Start at the first line of the material below and retype each line through the one containing "random.seed(7)", exactly.

▼▼▼

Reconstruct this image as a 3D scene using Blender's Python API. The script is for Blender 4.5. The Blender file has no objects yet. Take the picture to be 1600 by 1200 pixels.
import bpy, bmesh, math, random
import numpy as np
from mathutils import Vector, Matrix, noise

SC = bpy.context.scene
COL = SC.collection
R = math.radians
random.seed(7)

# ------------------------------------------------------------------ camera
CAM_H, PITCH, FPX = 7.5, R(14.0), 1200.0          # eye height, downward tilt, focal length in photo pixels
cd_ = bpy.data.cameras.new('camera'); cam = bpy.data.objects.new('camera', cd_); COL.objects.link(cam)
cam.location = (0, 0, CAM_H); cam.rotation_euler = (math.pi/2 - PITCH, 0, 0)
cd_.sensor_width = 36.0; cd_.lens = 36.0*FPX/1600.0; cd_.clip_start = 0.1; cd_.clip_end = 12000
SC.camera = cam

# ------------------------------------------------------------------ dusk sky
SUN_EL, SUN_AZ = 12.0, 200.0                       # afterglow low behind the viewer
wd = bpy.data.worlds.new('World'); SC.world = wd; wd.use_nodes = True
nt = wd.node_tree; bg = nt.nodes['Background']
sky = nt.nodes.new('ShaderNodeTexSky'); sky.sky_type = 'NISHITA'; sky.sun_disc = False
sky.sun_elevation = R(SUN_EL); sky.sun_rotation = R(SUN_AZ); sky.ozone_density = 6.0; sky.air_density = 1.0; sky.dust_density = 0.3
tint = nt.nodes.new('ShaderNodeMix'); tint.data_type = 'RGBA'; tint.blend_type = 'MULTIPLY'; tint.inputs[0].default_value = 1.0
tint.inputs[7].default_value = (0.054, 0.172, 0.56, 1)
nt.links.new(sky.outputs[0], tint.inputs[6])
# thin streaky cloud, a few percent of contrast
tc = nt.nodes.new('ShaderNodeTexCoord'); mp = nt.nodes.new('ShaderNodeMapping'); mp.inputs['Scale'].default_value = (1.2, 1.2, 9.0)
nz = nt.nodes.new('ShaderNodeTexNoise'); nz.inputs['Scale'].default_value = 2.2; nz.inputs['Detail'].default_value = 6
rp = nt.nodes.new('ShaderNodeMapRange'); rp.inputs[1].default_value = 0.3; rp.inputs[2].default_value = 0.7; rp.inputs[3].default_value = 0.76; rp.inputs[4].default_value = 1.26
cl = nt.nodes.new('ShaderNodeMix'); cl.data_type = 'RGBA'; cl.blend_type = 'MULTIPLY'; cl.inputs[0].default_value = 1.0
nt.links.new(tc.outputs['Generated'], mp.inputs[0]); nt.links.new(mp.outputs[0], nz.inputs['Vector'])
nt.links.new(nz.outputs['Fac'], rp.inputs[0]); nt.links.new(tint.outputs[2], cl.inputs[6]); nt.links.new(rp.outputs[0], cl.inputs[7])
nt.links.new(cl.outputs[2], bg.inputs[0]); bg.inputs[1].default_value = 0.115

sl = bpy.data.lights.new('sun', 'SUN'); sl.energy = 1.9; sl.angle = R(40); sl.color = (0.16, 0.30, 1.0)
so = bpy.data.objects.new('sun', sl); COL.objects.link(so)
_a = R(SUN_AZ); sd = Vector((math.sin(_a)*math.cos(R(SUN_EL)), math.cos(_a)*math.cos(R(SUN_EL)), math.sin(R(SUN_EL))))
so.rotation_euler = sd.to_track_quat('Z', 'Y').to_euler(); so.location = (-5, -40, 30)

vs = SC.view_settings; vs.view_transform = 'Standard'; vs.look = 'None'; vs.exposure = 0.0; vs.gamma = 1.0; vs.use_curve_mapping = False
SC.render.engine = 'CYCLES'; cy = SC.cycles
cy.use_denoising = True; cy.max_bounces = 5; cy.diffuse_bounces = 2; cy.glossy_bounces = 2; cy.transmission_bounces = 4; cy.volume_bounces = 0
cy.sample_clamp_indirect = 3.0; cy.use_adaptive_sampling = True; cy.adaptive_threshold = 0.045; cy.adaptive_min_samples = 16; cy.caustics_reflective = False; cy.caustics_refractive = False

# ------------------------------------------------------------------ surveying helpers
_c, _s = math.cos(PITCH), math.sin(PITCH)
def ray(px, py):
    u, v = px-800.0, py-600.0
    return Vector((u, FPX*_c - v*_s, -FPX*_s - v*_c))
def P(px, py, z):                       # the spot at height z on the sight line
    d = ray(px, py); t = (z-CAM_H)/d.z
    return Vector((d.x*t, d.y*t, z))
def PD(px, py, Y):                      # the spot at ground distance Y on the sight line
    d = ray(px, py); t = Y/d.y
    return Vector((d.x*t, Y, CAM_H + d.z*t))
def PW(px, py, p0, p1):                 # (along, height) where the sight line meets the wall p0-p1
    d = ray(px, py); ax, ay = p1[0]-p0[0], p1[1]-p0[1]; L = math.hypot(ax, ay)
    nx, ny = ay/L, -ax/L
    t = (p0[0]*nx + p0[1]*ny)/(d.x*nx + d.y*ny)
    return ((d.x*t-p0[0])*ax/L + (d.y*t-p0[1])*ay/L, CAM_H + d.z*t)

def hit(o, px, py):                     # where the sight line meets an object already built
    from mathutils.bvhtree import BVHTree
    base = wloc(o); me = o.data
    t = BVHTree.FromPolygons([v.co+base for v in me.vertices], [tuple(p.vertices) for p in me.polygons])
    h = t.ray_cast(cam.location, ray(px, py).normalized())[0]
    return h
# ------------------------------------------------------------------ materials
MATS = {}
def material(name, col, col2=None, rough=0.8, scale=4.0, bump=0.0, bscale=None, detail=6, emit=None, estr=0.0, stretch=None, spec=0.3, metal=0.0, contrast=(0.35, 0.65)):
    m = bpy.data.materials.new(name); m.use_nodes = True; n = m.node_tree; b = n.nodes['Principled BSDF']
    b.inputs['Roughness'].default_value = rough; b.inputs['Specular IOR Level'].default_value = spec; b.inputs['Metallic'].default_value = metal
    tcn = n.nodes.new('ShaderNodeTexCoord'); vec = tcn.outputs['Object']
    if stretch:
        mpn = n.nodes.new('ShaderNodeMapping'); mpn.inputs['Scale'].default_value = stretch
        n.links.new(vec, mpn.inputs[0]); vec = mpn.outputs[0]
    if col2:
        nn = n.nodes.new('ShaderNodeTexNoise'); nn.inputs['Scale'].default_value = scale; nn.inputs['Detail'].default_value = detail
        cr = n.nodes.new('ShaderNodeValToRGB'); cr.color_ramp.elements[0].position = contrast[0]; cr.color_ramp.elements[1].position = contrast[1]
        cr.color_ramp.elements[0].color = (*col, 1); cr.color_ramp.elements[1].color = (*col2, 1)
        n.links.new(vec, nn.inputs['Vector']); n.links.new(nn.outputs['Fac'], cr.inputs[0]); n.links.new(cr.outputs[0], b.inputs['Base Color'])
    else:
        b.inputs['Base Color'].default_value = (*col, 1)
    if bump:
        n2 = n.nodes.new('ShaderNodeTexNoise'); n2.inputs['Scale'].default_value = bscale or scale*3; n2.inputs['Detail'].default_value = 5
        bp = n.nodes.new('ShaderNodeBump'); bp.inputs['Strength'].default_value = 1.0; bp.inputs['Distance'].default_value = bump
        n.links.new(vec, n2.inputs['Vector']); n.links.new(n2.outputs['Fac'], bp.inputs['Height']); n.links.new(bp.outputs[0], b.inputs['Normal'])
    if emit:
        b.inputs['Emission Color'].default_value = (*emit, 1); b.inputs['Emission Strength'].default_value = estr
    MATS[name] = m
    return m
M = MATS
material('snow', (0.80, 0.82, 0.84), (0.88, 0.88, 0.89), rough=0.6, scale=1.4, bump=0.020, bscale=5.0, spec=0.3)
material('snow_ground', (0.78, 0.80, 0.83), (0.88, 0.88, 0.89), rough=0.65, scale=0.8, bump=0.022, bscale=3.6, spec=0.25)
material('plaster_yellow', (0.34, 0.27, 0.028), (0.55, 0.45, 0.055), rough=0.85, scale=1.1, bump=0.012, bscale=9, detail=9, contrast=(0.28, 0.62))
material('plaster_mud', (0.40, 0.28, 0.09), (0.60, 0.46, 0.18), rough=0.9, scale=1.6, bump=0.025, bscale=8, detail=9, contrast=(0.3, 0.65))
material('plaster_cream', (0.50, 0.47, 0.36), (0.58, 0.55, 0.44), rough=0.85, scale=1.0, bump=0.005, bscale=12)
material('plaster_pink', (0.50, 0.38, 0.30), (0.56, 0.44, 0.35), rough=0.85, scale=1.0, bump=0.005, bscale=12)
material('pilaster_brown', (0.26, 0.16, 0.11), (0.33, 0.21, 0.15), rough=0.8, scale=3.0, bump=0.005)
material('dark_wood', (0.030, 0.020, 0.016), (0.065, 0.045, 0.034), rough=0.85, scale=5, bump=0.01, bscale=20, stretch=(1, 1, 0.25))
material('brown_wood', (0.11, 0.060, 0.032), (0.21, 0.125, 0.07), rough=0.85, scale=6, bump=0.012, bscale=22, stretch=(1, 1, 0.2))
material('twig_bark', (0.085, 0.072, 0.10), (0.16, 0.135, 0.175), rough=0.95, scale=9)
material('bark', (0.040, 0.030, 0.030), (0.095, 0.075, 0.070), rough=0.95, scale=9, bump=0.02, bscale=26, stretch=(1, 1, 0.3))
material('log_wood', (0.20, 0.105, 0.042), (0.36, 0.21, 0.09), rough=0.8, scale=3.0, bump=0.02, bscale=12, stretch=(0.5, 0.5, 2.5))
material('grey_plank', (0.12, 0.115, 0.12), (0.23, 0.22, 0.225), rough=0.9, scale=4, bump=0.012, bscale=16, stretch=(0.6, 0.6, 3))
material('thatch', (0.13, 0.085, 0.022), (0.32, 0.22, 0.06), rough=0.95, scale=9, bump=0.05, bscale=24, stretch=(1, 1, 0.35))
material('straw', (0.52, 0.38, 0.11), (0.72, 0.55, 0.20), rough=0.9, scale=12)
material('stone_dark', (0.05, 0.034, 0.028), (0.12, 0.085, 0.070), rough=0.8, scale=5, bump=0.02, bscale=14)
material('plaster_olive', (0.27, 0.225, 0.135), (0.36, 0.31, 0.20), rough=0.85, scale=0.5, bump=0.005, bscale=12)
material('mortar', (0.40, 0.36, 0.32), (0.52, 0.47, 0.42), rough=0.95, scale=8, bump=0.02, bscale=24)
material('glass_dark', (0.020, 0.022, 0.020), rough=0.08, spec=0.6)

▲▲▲

**Exercise result**
Reconstruct this image as a 3D scene using Blender's Python API. The script is for Blender 4.5. The Blender file has no objects yet. Take the picture to be 1600 by 1200 pixels.
import bpy, bmesh, math, random
import numpy as np
from mathutils import Vector, Matrix, noise

SC = bpy.context.scene
COL = SC.collection
R = math.radians
random.seed(7)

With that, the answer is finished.